La cruda realidad es esta: nuestro consumo global rebasa ya una vez y media la capacidad de regeneración de la Tierra. De continuar las tendencias actuales de población y consumo, la humanidad necesitará el equivalente a dos planetas Tierra para mantenerse en 2030.
Se calcula que para mediados de siglo la población mundial habrá alcanzado los 9 mil millones. La demanda impuesta sobre estos recursos sobreexplotados no hará sino agravarse, exacerbada a la vez por el aumento de la contaminación, los conflictos por el acceso a los recursos, y los efectos del rápido calentamiento de la atmósfera provocado por las emisiones de gases de efecto invernadero, todo lo cual podría reducir de manera sustancial el PIB mundial. Diariamente, recibimos noticias sobre los niveles record de sequías, inundaciones, contaminación atmosférica asfixiante y especies en peligro de extinción.
Mientras muchos sueñan con la colonización de otros planetas, no podemos evadir el hecho de que en esta Tierra, el escenario actual o el “business as usual” no podrá mantener los estilos de vida del siglo 21, y mucho menos sacar unos mil millones de personas de la pobreza absoluta y dar cabida unos 1.000 o 3.000 millones de consumidores de clase media.
La única alternativa que tenemos para que nuestras economías sigan creciendo es aumentar radicalmente lo que los economistas llaman “productividad”, es decir, hacer más con menos. Es necesario abandonar los actuales patrones tanto de producción como de consumo de nuestro sistema económico lineal de extracción, producción, consumo y desperdicio, para pasar a una economía verde inclusiva, inspirada en los procesos naturales en los cuales no existe el concepto de desperdicio, puesto que todo residuo es alimento para otro organismo o proceso.

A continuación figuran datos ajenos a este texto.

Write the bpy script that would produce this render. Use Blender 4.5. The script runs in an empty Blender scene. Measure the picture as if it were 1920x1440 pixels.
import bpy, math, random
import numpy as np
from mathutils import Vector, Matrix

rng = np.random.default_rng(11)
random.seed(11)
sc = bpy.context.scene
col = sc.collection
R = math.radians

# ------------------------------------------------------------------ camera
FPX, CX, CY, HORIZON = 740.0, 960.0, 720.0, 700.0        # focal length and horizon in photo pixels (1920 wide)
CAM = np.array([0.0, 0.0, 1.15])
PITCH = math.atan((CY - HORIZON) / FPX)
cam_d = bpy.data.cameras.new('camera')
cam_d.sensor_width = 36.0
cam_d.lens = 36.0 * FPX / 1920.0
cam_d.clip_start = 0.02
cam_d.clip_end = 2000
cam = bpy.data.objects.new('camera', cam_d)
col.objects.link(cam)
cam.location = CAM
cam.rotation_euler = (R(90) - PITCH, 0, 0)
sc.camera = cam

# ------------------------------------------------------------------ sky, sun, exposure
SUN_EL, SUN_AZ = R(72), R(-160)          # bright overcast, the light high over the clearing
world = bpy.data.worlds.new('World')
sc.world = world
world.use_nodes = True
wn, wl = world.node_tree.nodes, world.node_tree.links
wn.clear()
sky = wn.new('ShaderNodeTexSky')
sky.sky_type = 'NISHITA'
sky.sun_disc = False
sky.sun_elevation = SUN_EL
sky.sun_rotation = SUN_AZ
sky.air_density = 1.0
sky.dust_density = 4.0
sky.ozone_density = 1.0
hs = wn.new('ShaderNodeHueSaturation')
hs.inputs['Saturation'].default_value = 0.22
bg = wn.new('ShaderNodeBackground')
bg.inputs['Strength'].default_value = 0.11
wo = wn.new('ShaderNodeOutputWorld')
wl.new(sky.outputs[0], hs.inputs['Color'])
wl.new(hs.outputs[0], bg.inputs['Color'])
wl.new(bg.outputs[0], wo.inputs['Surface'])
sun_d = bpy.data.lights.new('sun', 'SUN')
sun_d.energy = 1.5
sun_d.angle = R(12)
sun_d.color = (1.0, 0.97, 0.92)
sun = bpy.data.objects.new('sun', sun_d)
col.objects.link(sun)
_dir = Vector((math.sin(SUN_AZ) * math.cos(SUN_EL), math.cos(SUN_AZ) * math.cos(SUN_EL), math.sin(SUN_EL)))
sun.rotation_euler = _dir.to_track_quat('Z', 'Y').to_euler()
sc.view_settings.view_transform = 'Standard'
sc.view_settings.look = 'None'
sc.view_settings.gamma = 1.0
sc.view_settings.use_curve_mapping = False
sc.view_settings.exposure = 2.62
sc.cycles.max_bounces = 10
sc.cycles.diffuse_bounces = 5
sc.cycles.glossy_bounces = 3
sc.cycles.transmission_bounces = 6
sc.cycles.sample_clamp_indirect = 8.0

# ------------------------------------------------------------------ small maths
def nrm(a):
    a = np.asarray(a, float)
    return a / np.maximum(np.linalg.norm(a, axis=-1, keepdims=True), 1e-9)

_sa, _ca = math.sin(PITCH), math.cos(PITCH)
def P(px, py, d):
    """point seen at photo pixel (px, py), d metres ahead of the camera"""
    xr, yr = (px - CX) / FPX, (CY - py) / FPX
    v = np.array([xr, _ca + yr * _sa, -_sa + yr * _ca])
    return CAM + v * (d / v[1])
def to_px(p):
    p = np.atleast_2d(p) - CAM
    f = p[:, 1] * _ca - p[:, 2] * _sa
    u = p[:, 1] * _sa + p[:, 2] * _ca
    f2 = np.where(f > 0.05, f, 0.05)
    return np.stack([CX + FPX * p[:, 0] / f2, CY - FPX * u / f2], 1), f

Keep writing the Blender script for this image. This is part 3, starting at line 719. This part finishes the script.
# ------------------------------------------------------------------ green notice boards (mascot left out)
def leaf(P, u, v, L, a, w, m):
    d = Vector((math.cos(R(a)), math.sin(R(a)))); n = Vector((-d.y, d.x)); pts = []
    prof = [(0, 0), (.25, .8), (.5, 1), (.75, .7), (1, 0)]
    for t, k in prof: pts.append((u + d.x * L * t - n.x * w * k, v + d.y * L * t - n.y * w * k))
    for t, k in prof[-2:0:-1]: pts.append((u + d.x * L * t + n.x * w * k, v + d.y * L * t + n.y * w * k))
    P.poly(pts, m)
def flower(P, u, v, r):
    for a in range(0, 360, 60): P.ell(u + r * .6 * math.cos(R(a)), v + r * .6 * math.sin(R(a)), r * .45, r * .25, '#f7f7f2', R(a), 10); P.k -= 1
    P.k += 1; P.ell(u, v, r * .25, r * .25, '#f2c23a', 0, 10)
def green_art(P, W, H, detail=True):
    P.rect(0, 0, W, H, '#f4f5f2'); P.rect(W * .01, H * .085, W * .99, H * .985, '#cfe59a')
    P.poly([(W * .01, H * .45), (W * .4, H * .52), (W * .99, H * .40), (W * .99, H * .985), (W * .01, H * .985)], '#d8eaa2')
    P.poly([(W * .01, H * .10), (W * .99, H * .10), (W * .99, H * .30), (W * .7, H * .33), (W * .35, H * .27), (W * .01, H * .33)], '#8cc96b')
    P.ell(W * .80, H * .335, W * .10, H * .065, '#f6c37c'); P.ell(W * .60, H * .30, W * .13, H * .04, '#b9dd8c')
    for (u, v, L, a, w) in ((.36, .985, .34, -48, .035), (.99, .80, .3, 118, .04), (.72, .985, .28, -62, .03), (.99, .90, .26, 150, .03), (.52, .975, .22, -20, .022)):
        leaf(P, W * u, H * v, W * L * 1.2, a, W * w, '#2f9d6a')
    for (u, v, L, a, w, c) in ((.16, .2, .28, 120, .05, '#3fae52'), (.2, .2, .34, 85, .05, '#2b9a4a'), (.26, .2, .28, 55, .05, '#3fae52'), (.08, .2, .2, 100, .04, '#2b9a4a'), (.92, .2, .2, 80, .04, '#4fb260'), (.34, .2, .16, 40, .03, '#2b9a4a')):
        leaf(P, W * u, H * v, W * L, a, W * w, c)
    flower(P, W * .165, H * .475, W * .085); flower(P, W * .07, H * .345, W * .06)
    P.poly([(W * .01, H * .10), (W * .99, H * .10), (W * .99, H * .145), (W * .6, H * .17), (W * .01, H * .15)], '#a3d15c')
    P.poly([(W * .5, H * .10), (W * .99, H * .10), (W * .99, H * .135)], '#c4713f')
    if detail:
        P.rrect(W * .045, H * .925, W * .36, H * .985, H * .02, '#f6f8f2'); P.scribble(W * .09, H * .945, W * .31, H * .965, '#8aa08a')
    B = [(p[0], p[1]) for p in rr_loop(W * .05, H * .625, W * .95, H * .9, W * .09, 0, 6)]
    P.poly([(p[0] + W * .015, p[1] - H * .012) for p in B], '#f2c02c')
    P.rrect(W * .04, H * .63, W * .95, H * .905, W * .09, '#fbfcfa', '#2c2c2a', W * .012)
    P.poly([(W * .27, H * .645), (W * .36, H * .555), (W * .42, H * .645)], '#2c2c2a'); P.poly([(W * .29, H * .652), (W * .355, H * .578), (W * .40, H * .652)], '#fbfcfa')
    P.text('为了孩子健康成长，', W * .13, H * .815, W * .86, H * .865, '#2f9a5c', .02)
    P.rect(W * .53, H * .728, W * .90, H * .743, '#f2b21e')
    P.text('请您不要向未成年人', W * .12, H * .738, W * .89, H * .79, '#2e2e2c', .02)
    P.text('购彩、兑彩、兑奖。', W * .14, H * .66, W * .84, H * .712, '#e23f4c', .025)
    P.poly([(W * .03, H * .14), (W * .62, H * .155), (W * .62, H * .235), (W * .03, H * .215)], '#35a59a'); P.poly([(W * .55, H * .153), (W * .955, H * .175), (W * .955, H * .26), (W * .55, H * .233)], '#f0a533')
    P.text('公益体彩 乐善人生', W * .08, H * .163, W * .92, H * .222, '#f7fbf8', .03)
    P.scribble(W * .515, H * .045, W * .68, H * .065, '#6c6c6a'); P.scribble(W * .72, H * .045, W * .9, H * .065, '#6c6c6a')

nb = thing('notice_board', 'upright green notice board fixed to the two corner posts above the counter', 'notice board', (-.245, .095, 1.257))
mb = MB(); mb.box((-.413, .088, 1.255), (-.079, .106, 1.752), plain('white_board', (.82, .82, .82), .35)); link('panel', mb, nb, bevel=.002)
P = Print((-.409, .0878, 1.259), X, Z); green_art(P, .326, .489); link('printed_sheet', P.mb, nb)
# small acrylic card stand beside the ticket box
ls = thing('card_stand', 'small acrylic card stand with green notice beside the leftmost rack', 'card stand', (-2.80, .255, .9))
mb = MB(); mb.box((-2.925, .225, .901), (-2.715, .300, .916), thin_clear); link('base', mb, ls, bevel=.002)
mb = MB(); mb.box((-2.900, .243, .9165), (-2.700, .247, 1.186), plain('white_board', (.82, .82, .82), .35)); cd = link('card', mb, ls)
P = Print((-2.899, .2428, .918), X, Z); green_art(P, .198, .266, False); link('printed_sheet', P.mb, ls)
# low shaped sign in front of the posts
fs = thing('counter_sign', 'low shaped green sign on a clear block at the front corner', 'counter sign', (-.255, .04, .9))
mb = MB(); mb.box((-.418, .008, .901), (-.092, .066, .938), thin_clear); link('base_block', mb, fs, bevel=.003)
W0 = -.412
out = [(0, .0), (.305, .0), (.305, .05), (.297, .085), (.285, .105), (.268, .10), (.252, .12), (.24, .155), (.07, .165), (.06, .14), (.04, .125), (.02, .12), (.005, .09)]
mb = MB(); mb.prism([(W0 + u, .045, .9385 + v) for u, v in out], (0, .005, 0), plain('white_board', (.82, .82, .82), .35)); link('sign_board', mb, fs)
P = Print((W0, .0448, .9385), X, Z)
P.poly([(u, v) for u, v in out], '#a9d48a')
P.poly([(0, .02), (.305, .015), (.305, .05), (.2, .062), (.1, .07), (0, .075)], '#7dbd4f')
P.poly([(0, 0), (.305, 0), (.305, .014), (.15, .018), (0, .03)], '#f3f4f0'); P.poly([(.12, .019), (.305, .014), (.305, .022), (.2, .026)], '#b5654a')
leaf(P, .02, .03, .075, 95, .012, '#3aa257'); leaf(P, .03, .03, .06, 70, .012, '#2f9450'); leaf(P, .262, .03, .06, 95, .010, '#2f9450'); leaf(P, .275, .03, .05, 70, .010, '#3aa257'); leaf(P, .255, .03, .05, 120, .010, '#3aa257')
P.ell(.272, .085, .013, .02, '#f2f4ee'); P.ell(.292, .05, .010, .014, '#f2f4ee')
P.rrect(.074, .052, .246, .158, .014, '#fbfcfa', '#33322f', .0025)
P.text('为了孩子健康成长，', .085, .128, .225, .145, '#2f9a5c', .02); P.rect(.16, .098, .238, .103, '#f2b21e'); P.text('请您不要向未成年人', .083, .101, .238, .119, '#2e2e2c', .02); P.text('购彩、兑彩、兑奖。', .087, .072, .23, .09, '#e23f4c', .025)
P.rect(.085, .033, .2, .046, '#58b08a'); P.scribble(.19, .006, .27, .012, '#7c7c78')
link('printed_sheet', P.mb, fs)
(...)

Una economía verde puede mejorar el bienestar humano y la equidad social, reduciendo significativamente los riesgos ambientales, los costos y la escasez ecológica. En su expresión más simple, una economía verde es baja en carbono, hace un uso eficiente de los recursos y es socialmente inclusiva. En términos de productividad, las economías verdes desvinculan el crecimiento económico del consumo de recursos naturales y, en consecuencia, de la degradación ambiental.
La buena noticia es que esto ya está sucediendo en algunas partes de la economía mundial, aunque ni de lejos al ritmo que haría falta. Hoy en día, son 65 los países que se han embarcado en la economía verde y otras estrategias relacionadas. Por ejemplo, muchos países ya se han comprometido con la Asociación para la Acción sobre Economía Verde (PAGE, por sus siglas en inglés) para orientar la inversión y las políticas hacia unas tecnologías limpias, unas infraestructuras que hagan un uso eficiente de los recursos, unos ecosistemas sanos, una mano de obra calificada ecológica y una buena gobernanza.
Como insumo de prácticamente cualquier producto o proceso humano, la energía es un buen indicador de los impactos y los avances. En tan solo unas décadas, el sector de las energías renovables ha crecido de forma casi exponencial, representando en 2014 prácticamente la mitad de toda la nueva capacidad instalada de generación de electricidad, excluidas las grandes hidroeléctricas. La Agencia Internacional de la Energía (AIE) estima que el aumento de la eficiencia energética por sí sola no solo podría representar una reducción del 10 por ciento de la demanda mundial de energía para el año 2030, sino también un ahorro de 560.000 millones de dólares.
En definitiva, si se aprovechan las tecnologías existentes y las políticas adecuadas para incrementar la productividad de los recursos, podrían liberarse a nivel mundial 3.700 millones de dólares cada año que de otro modo se desperdiciarían. Estos fondos, que en la actualidad se echan a perder, podrían invertirse en objetivos relevantes para la salud, la educación y el desarrollo.
Una de las claves para mejorar la productividad y desvincular el PIB de los daños ambientales es hacer que los precios transmitan la realidad ambiental. Una vez más, el sector de la energía nos muestra la importancia que esto puede tener. El Fondo Monetario Internacional estima que el costo total de las subvenciones públicas a los combustibles fósiles supera los 5.000 millones de dólares al año entre subsidios directos e indirectos.
Es fundamental, no solo deseable, mandar las señales de precios correctas, educar a los consumidores y formular políticas que fomenten una economía verde. La medida en la cual lo logremos determinará que el “Antropoceno” sea una edad en la que más de 9000 millones de personas tengan acceso a alimentos, energía y seguridad sin comprometer los sistemas esenciales de soporte vital de nuestro planeta.